Das heißt, der 177 müsste so angepasst werden, dass selbst das lascheste Schlafmützengesicht den ins Gefängnis schicken muss, wenn er denn überführt wird. Und das wäre dadurch zu bewerkstelligen, dass die Mindeststrafe drei Jahre beträgt – drei Jahre Mindeststrafe für Straftaten gegen die sexuelle Selbstbestimmung und bei Kindern entsprechend mehr, mindestens fünf Jahre – ich würde sagen, so kritisch man die USA auch betrachten kann, die übertreiben es ein bisschen, da gibt es Staaten, drei Straftaten, egal was das ist, und wenn es Sachbeschädigung ist, lebenslänglich, aber bei Straftaten gegen die sexuelle Selbstbestimmung von Kindern lebenslänglich und bei Straftaten gegen die sexuelle Selbstbestimmung von Erwachsenen vielleicht bei vier- oder fünfmal, aber dann auch lebenslänglich – und anfangen mit drei beziehungsweise fünf Jahren, damit die gleich ins Gefängnis gehen, sofort, damit die Justiz keine Chance hat, sie freizulassen, damit die Frauen oder die Eltern der Kinder oder die Kinder selber, die anzeigen wollen, dann auch wissen, der ist erst mal weg und ich muss keine Angst haben für ein paar Jahre.

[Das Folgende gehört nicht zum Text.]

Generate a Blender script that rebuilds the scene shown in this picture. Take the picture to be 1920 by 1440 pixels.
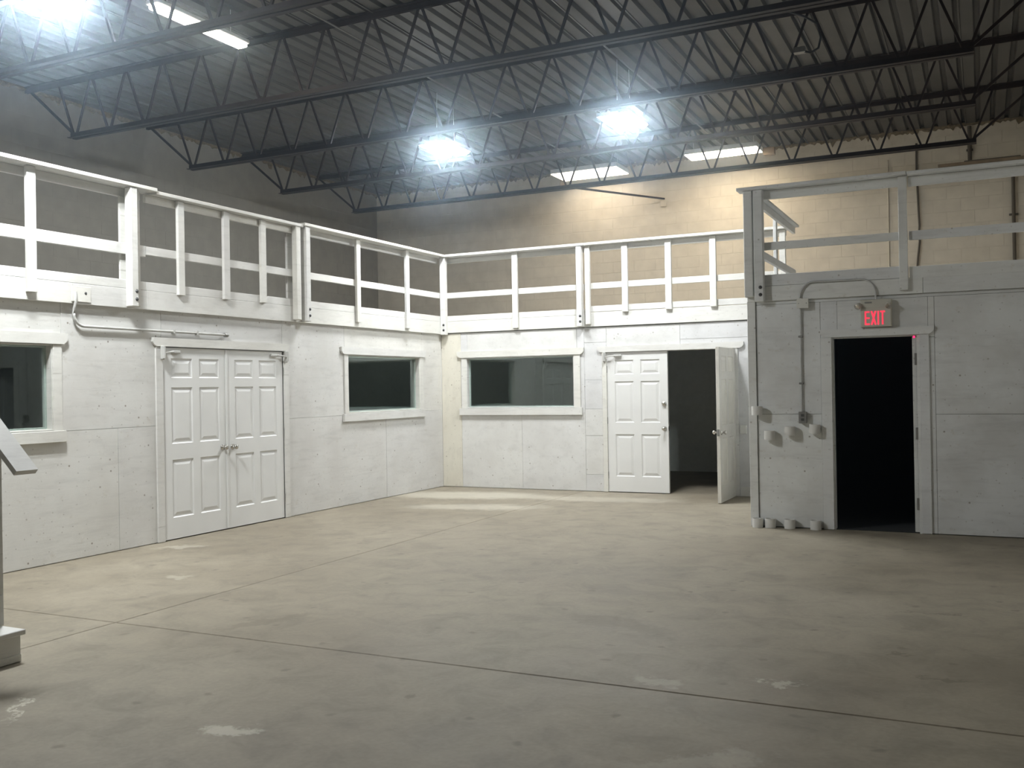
import bpy, math, random
from mathutils import Vector, Matrix
random.seed(7)
sc = bpy.context.scene
COL = sc.collection
for o in list(bpy.data.objects): bpy.data.objects.remove(o)

# ------------------------------------------------------------------ camera, world, exposure
cam_d = bpy.data.cameras.new('camera'); cam = bpy.data.objects.new('camera', cam_d); COL.objects.link(cam)
cam_d.sensor_fit = 'HORIZONTAL'; cam_d.sensor_width = 36.0; cam_d.lens = 36.0*1819.22/1920.0
cam_d.clip_start = 0.05; cam_d.clip_end = 200
Rt = Vector((0.89985897, 0.43585618, -0.01682957)); Up = Vector((0.01658782, 0.00436016, 0.99985291)); Fw = Vector((-0.43586544, 0.90000577, 0.00330638))
M = Matrix(((Rt.x, Up.x, -Fw.x, 7.74333), (Rt.y, Up.y, -Fw.y, -13.42742), (Rt.z, Up.z, -Fw.z, 1.56138), (0, 0, 0, 1)))
cam.matrix_world = M
sc.camera = cam
world = bpy.data.worlds.new('night'); sc.world = world; world.use_nodes = True
world.node_tree.nodes['Background'].inputs[0].default_value = (0.01, 0.012, 0.015, 1)
world.node_tree.nodes['Background'].inputs[1].default_value = 0.2
sc.view_settings.view_transform = 'Standard'; sc.view_settings.look = 'None'
sc.view_settings.gamma = 1.0; sc.view_settings.use_curve_mapping = False
sc.view_settings.exposure = 0.12
LED_STRENGTH = 285.0          # cool strip high bays
LED_C_STRENGTH = 465.0
FLUO_STRENGTH = 38.0         # warm strip fixture over the left wall
TROFFER_STRENGTH, TROFFER_2_STRENGTH = 9.0, 27.0      # warm troffers by the back wall
HAZE, BLOOM_HAZE_G = 0.0078, 0.945   # added scattering volume, imitates lens bloom around the lamps
if HAZE > 0:
    wn = world.node_tree; wv = wn.nodes.new('ShaderNodeVolumeScatter')
    wv.inputs['Color'].default_value = (0.66, 0.83, 1.0, 1); wv.inputs['Density'].default_value = HAZE; wv.inputs['Anisotropy'].default_value = BLOOM_HAZE_G
    wn.links.new(wv.outputs[0], wn.nodes['World Output'].inputs['Volume'])
try:
    sc.cycles.use_denoising = True
    sc.cycles.max_bounces = 8; sc.cycles.diffuse_bounces = 4; sc.cycles.glossy_bounces = 3
    sc.cycles.transmission_bounces = 6; sc.cycles.volume_bounces = 0; sc.cycles.transparent_max_bounces = 8
    sc.cycles.sample_clamp_indirect = 4.0; sc.cycles.use_adaptive_sampling = True; sc.cycles.adaptive_threshold = 0.02
    sc.cycles.caustics_reflective = False; sc.cycles.caustics_refractive = False
except Exception: pass

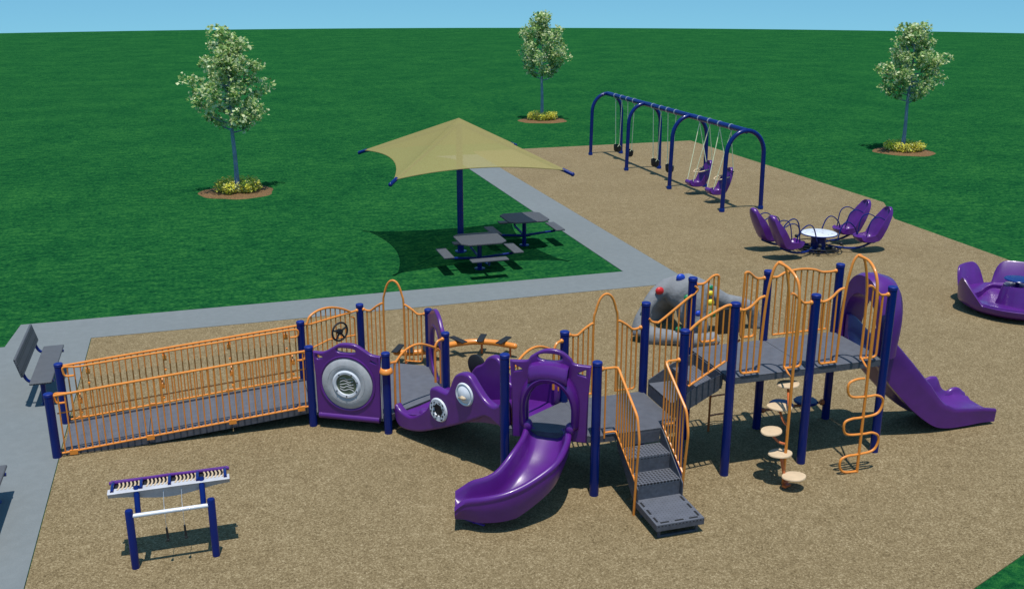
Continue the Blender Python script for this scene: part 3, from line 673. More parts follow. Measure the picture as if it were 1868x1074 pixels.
def slide_one():
    n_ = R(240); d = R(-30)
    hood_panel(P['A'], d, n_, ZC, 'slide_hood', .22)
    outer = catmull([(-2.246, .294, .97), (-2.415, -.085, .90), (-2.701, -.441, .82), (-3.093, -.582, .68), (-3.416, -.625, .60), (-3.686, -.548, .53), (-3.894, -.40, .45), (-4.018, -.366, .35)], 6)
    inner = catmull([(-2.762, .528, .97), (-2.914, .25, .90), (-3.152, -.0, .80), (-3.36, -.10, .65), (-3.514, -.10, .57), (-3.697, -.033, .50), (-3.805, .01, .42), (-3.904, .05, .34)], 6)
    rows = []
    n = len(outer)
    depth = [(0, .12), (.2, .29), (.5, .37), (.75, .29), (.9, .19), (1, .12)]
    for i in range(n):
        t = i / (n - 1); a, b = inner[i], outer[i]; w = (b - a); L_ = w.length; e = Vector((w.x, w.y, 0)).normalized(); dp = interp(depth, t); base = min(a.z, b.z) - dp
        q = lambda fr, z, off=0.0: Vector((a.x + (b.x - a.x) * fr + e.x * off, a.y + (b.y - a.y) * fr + e.y * off, z))
        za, zb_ = a.z, b.z
        ring = [q(0, base - .04, .03), q(0, za - dp * .5, -.03), q(0, za - .03, -.04), q(0, za, -.025), q(0, za + .012, 0), q(0, za, .028), q(0, za - .04, .045), q(0, za - dp * .55, .06), q(0, base + .045, .09), q(0, base + .008, .15),
                q(.5, base, 0), q(1, base + .008, -.15), q(1, base + .045, -.09), q(1, zb_ - dp * .5, -.075), q(1, zb_ - .075, -.07), q(1, zb_ - .055, -.05), q(1, zb_ - .02, -.045), q(1, zb_, -.028), q(1, zb_ + .012, 0), q(1, zb_, .028), q(1, zb_ - .03, .045), q(1, zb_ - .06, .03), q(1, zb_ - .10, .035), q(1, zb_ - dp * .6, .03), q(1, base - .04, -.03), q(.5, base - .05, 0)]
        rows.append(ring)
    mb = MB(); mb.grid(rows, closed_u=True, cap=True); o = mb.build('curved_slide', 'purple', play, angle=60)
    lg = MB(); lg.tube([(-3.72, -.22, 0), (-3.72, -.22, .28)], .03, 10); lg.tube([(-3.82, -.10, .012), (-3.62, -.34, .012)], .02); lg.build('slide_leg', 'purple_dark', o)
slide_one()
def slide_two():
    tunnel_hood(P['T3'], Vector((0, -1, 0)), X, ZT)
    bed = [(2.50, 1.40), (2.62, 1.37), (2.85, 1.16), (3.2, .82), (3.55, .50), (3.8, .32), (4.05, .25), (4.35, .23), (4.65, .22), (4.90, .19)]
    wal = [(2.50, .44), (2.85, .44), (3.2, .42), (3.6, .36), (3.9, .20), (4.1, .13), (4.6, .09), (4.9, .07)]
    far_ = [(2.50, .44), (3.2, .42), (3.55, .36), (3.8, .28), (3.95, .27), (4.05, .33), (4.2, .38), (4.32, .37), (4.42, .16), (4.55, .09), (4.66, .15), (4.78, .15), (4.86, .09), (4.9, .07)]
    ski = [(2.50, .10), (2.85, .24), (3.3, .26), (3.9, .20), (4.4, .17), (4.9, .13)]
    C_ = catmull([(x, .6225, z) for x, z in bed], 6)
    sv = [Vector((0, 1, 0))] * len(C_)
    o = sweep_slide('straight_slide', C_, sv, [.66] * len(C_), [(interp(wal, c.x), interp(far_, c.x)) for c in C_], [interp(ski, c.x) for c in C_], play)
    lg = MB(); lg.box((4.62, .6225, .04), (.16, .5, .08)); lg.build('slide_foot', 'purple_dark', o, bevel=.01)
slide_two()
# ------------------------------------------------------------------ climbing rock
def rock():
    root = thing('climbing_rock', 'grey climbing rock with coloured hand holds behind the raised decks', 'climbing rock', (2.3, 5.5, 0))
    mb = MB()
    def blob(x, y, z, rx, ry, rz): mb.ball((x, y, z), 1, 20, 12, (rx, ry, rz))
    def limb(pts, rad): 
        p = catmull(pts, 5); mb.tube(p, [interp(rad, i / (len(p) - 1)) for i in range(len(p))], 16)
    limb([(1.16, 5.45, .12), (1.20, 5.50, .42), (1.36, 5.56, .70), (1.62, 5.64, .92), (1.95, 5.70, .98), (2.3, 5.7, .95)], [(0, .21), (.3, .13), (.6, .15), (1, .26)])
    blob(2.12, 5.58, .86, .42, .28, .33); blob(2.22, 5.42, .58, .34, .20, .40); blob(2.28, 5.32, .2, .28, .17, .3)
    limb([(2.3, 5.6, .95), (2.65, 5.55, .80), (3.0, 5.5, .62), (3.3, 5.5, .56), (3.6, 5.5, .38), (3.72, 5.5, .0)], [(0, .24), (.35, .16), (.8, .13), (1, .15)])
    limb([(1.2, 5.42, .10), (1.6, 5.15, .14), (2.0, 4.88, .12), (2.5, 4.85, .1)], [(0, .22), (.5, .13), (1, .16)])
    limb([(2.0, 5.9, .8), (2.1, 6.4, .4), (2.1, 6.6, .0)], [(0, .25), (1, .28)])
    o = mb.build('rock_body', 'rock', root)
    md = o.modifiers.new('remesh', 'REMESH'); md.mode = 'VOXEL'; md.voxel_size = .035; md.use_smooth_shade = True
    sm = o.modifiers.new('smooth', 'SMOOTH'); sm.factor = .5; sm.iterations = 14
    ct = bpy.data.textures.new('lumps', 'CLOUDS'); ct.noise_scale = .35
    dp = o.modifiers.new('lumps', 'DISPLACE'); dp.texture = ct; dp.strength = .03; dp.mid_level = .5
    for (x, y, z, c, r) in ((1.17, 5.38, .78, 'yellow', .05), (1.53, 5.45, 1.0, 'red', .075), (2.0, 5.52, 1.20, 'blue', .08), (2.02, 5.22, .88, 'green', .07), (2.18, 5.05, .60, 'blue', .06), (2.60, 5.40, .98, 'green', .05), (2.55, 5.30, .90, 'yellow', .05), (2.52, 5.22, .74, 'yellow', .065), (2.50, 5.08, .55, 'green', .07), (2.12, 4.92, .44, 'green', .06), (3.02, 5.46, .74, 'blue', .04), (3.30, 5.46, .62, 'blue', .07), (1.75, 5.02, .34, 'green', .05)):
        h = MB(); r *= 1.15; h.ball((x, y + .02, z - .015), r * 1.1, 12, 6, (.95, .55, .8)); h.ball((x + r * .3, y + .01, z - r * .3 - .01), r * .7, 10, 5, (1, .6, .7)); h.build('hand_hold', 'hold_' + c, root)
    q = MB(); q.box((3.02, 5.33, .27), (.50, .05, .54)); q.build('hollow_shade_panel', 'black', root, bevel=.02)  # black panel added to stand for the shade in the hollow
rock()
# ------------------------------------------------------------------ balance beam
def beam():
    root = thing('balance_beam', 'curved orange balance beam with black stepping pads, low behind the ramp platform', 'balance beam', (-2.4, 5.7, 0))
    pts = catmull([(-1.46, 5.28, .24), (-1.77, 5.58, .24), (-2.15, 5.74, .24), (-2.6, 5.70, .24), (-3.0, 5.52, .24), (-3.3, 5.5, .24), (-3.62, 5.62, .24)], 8)
    mb = MB(); mb.tube(pts, .056, 14); mb.ball(pts[0], .056); mb.ball(pts[-1], .056); mb.build('beam_tube', 'orange', root)
    for (x, y) in ((-1.52, 5.36), (-1.98, 5.68), (-2.9, 5.56), (-3.45, 5.54)):
        q = MB(); q.tube([(x, y, 0), (x, y, .22)], .022, 8); q.build('beam_leg', 'rust', root)
    for (x, y, a) in ((-1.62, 5.45, 45), (-1.98, 5.69, 62), (-2.42, 5.73, 112), (-2.85, 5.60, 120), (-3.10, 5.50, 92), (-3.36, 5.52, 75), (-3.58, 5.60, 60)):
        q = MB(); q.box((x, y, .318), (.42, .12, .022), a); q.box((x, y, .298), (.10, .10, .03), a); q.build('foot_pad', 'black', root, bevel=.006)
beam()
# ------------------------------------------------------------------ music station
def music():
    root = thing('music_station', 'freestanding chime panel on two blue posts with two hanging black mallets', 'music panel', (-7.4, 0.1, 0))
    for x in (-7.855, -6.93):
        mb = MB(); mb.lathe([(.046, 0), (.046, .77), (.04, .783), (.02, .79), (0, .791)], (x, -.045, 0), 20); mb.build('post', 'blue', root)
    mb = MB(); mb.tube([(-7.82, -.045, .70), (-6.96, -.045, .70)], .026, 12); mb.build('crossbar', 'white', root)
    for x in (-7.76, -7.02):
        mb = MB(); mb.tube([(x, -.0, .66), (x, .10, .90), (x, .16, .98)], .034, 12); mb.build('bracket_arm', 'blue', root)
    # front board: thick bulging lip
    rows = []
    for i in range(25):
        t = i / 24; x = -8.08 + 1.385 * t; b = math.sin(math.pi * t) ** 2
        zt = .957; k = .035 + .10 * b
        rows.append([(x, .10, zt), (x, .085, zt - .01), (x, .10 - .0 * k, zt - .03), (x, .13, zt - .05 - k * .8), (x, .20, zt - .06 - k * .8), (x, .20, zt)])
    mb = MB(); mb.grid(rows, closed_u=True, cap=True); mb.build('front_board', 'pale', root)
    # sloping chime tray behind it
    tr = MB(); tr.extrude((-7.39, 0, 0), Y, Z, X, [(.12, .90), (.12, .945), (.40, .915), (.42, .88), (.3, .87)], 1.30); tr.build('chime_tray', 'black', root)
    for i in range(4):
        for j in range(6):
            x = -7.98 + i * .325 + j * .044 + .02
            q = MB(); q.tube(catmull([(x - .012, .15, .955), (x + .010, .24, .962), (x - .004, .37, .935)], 3), .011, 8); q.build('chime', 'beige', root)
    for i in range(5):
        x = -8.03 + i * .322
        q = MB(); q.tube([(x, .115, .965), (x, .26, .975), (x, .39, .94)], .02, 8); q.build('divider', 'blue', root)
    tp = MB(); tp.tube([(-8.08, .40, .935), (-7.4, .40, .95), (-6.69, .40, .935)], .022, 8); tp.box((-7.385, .44, .92), (1.36, .08, .02)); tp.build('top_rail', 'purple', root)
    for x in (-7.46, -7.256):
        q = MB(); q.tube(catmull([(x, .12, .92), (x - .005, .0, .75), (x, -.07, .68), (x, -.07, .5)], 6), .0035, 5); c_ = q.build('mallet_cord', 'steel', root)
        q = MB(); q.tube([(x, -.07, .5), (x + .004, -.07, .34)], .013, 8); q.ball((x + .004, -.07, .335), .02); q.build('mallet', 'black', c_)
music()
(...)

Solange das nicht der Fall ist, werden viel zu wenige Straftaten angezeigt und die Verbrecher kommen davon.

(Beifall vonseiten der Fraktion der NPD)

Man muss sich nicht wundern, dass so wenige von denen hinter Gittern landen

(Udo Pastörs, NPD: Und die vor allem immer wieder Straftaten begehen.)

und dass wir im Grunde einen rechtlosen Zustand haben. – Danke.

(Beifall vonseiten der Fraktion der NPD)

Das Wort hat jetzt noch einmal Frau Borchardt von der Fraktion DIE LINKE.

Frau Präsidentin! Meine Damen und Herren! Ich möchte mich zunächst erst mal bei den demokratischen Fraktionen für die sachliche Debatte bedanken,

(Zuruf von Michael Andrejewski, NPD)

einfach auch unter dem Gesichtspunkt, dass angesichts der Vorkommnisse in den letzten Wochen und Monaten, die uns alle emotional bewegt haben, wir das nicht nur einseitig gesehen haben, sondern die, ich sage mal, unterschiedlichen Ansichten, Gesichtspunkte in die Debatte mit eingebracht haben. Und dennoch sage ich ganz deutlich und hier auch gerichtet an Herrn Silkeit – gar nicht mehr da –,

(Zurufe vonseiten der Fraktion der CDU: Doch.)